How No Fault lawyers can use the ‘Mend the hold’ doctrine

The “mend the hold” doctrine referred to by the judges in Levander may just be that weapon that beleaguered attorneys can use to protect their clients against unscrupulous claims adjusters and  “sandbagging” auto insurance companies.

In a previous blog post, “Is this the biggest mistake MI No Fault lawyers make in PIP litigation?,” I explained that the “mend the hold” doctrine:

“[B]ars an insurance company from changing – after a lawsuit has been filed – its pre-litigation tune about why it denied your client’s claim for No Fault PIP benefits.”

Similarly, the Levander court explained the “mend the hold” doctrine as follows:

“This court has many times held, and it must be accepted as the settled law of this state, that, when a loss under an insurance policy has occurred and payment refused for reasons stated, good faith requires that the company shall fully apprise the insured of all the defenses it intends to rely upon, and its failure to do so is, in legal effect, a waiver, and estops it from maintaining any defenses to an action on the policy other than those of which it has thus given notice.”

‘Apprise the insured of all the defenses’

How the “mend the hold” doctrine could apply in Levander and similar cases is as follows.

Norman Levander was seriously injured when he crashed on his motorcycle after being dangerously tailgated by what he believed was an unidentified vehicle.

Because he didn’t know the identity of the vehicle, its owner or the owner’s auto insurer, Mr. Levander filed an application for No Fault PIP auto insurance benefits with his auto insurer, Home-Owners.

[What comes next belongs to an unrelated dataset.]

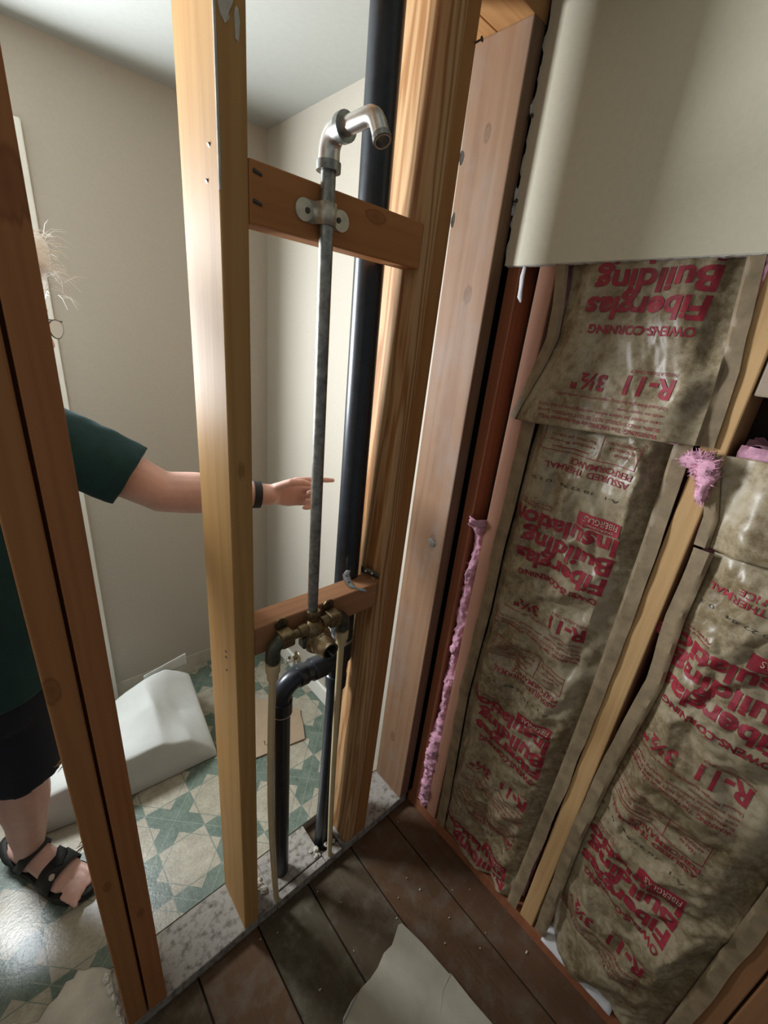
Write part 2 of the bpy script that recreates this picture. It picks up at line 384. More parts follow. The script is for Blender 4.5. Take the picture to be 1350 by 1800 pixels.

However, Home-Owners denied the claim, insisting their “investigation revealed that the accident did not involve a motor vehicle, as necessary to be eligible for PIP benefits in regard to injuries incurred while operating a motorcycle.”

Significantly, Home-Owners failed to tell Levander that it had identified a driver (and, thus, her auto insurance company) who had been driving “‘right behind’” Levander by “‘probably a couple feet’”  just before Levander crashed.

Home-Owners didn’t reveal this information until much later, when it sought dismissal of the lawsuit that Levander had been forced to file to recover the No Fault PIP benefits Home-Owners had refused to pay.

At that point, Home-Owners asserted for the first time the defense that the auto insurer of the other vehicle, not Home-Owners, was liable for Levander’s No Fault PIP benefits (which, ultimately, were time-barred because Home-Owners withheld the information long enough that it was too late for Levander to proceed against the other vehicle’s auto insurance company).

In reversing and sending the case back to the trial court for further proceedings, the Court of Appeals ordered that, by withholding evidence and information and, thus, violating the “mend the hold” doctrine, Home-Owners may be liable for No Fault PIP benefits – even though the auto insurer might have been of “higher priority” in terms of paying.